PRADA: Proactive Risk Assessment and Mitigation of Misinformed Demand Attacks on Navigational Route Recommendations

Leveraging recent advances in wireless communication, IoT, and AI, intelligent transportation systems (ITS) played an important role in reducing traffic congestion and enhancing user experience. Within ITS, navigational recommendation systems (NRS) are essential for helping users simplify route choices in urban environments. However, NRS are vulnerable to information-based attacks that can manipulate both the NRS and users to achieve the objectives of the malicious entities. This study aims to assess the risks of misinformed demand attacks, where attackers use techniques like Sybil-based attacks to manipulate the demands of certain origins and destinations considered by the NRS. We propose a game-theoretic framework for proactive risk assessment of demand attacks (PRADA) and treat the interaction between attackers and the NRS as a Stackelberg game.
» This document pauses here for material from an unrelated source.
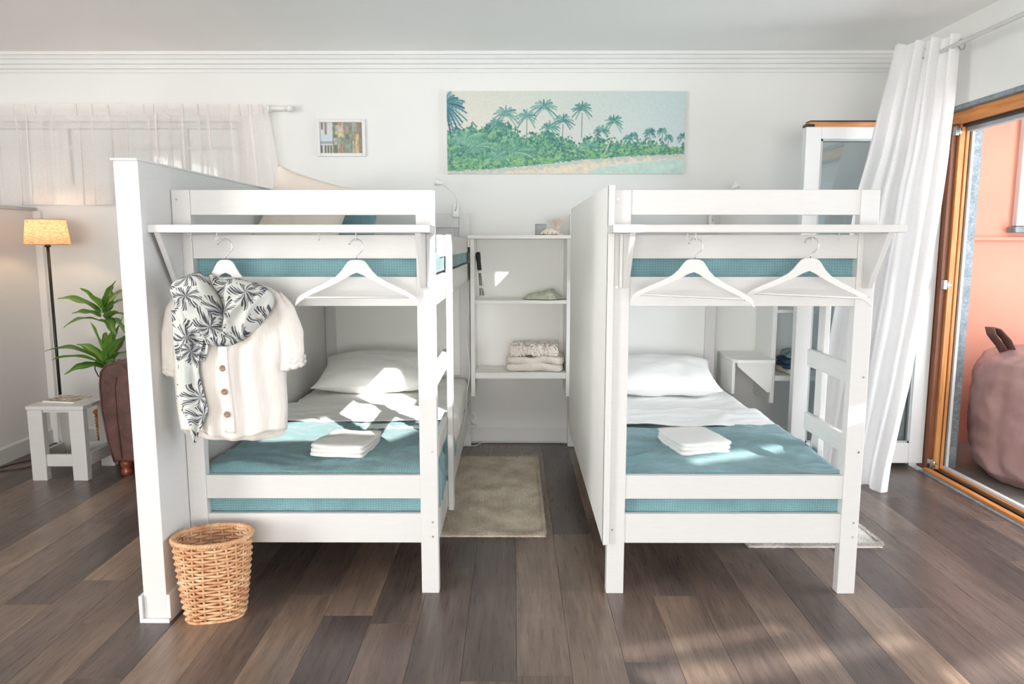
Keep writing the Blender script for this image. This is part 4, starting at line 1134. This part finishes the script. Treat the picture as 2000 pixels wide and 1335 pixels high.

The attacker is the leader who conveys misinformed demands, while the NRS is the follower responding to the provided information. Specifically, we consider the case of local-targeted attacks, in which the attacker aims to make the NRS recommend the authentic users towards a specific road that favors certain groups. Our analysis unveils the equivalence between users' incentive compatibility and Wardrop equilibrium recommendations and shows that the NRS and its users are at high risk when encountering intelligent attackers who can significantly alter user routes by strategically fabricating non-existent demands. To mitigate these risks, we introduce a trust mechanism that leverages users' confidence in the integrity of the NRS, and show that it can effectively reduce the impact of misinformed demand attacks. Numerical experiments are used to corroborate the results and demonstrate a Resilience Paradox, where locally targeted attacks can sometimes benefit the overall traffic conditions.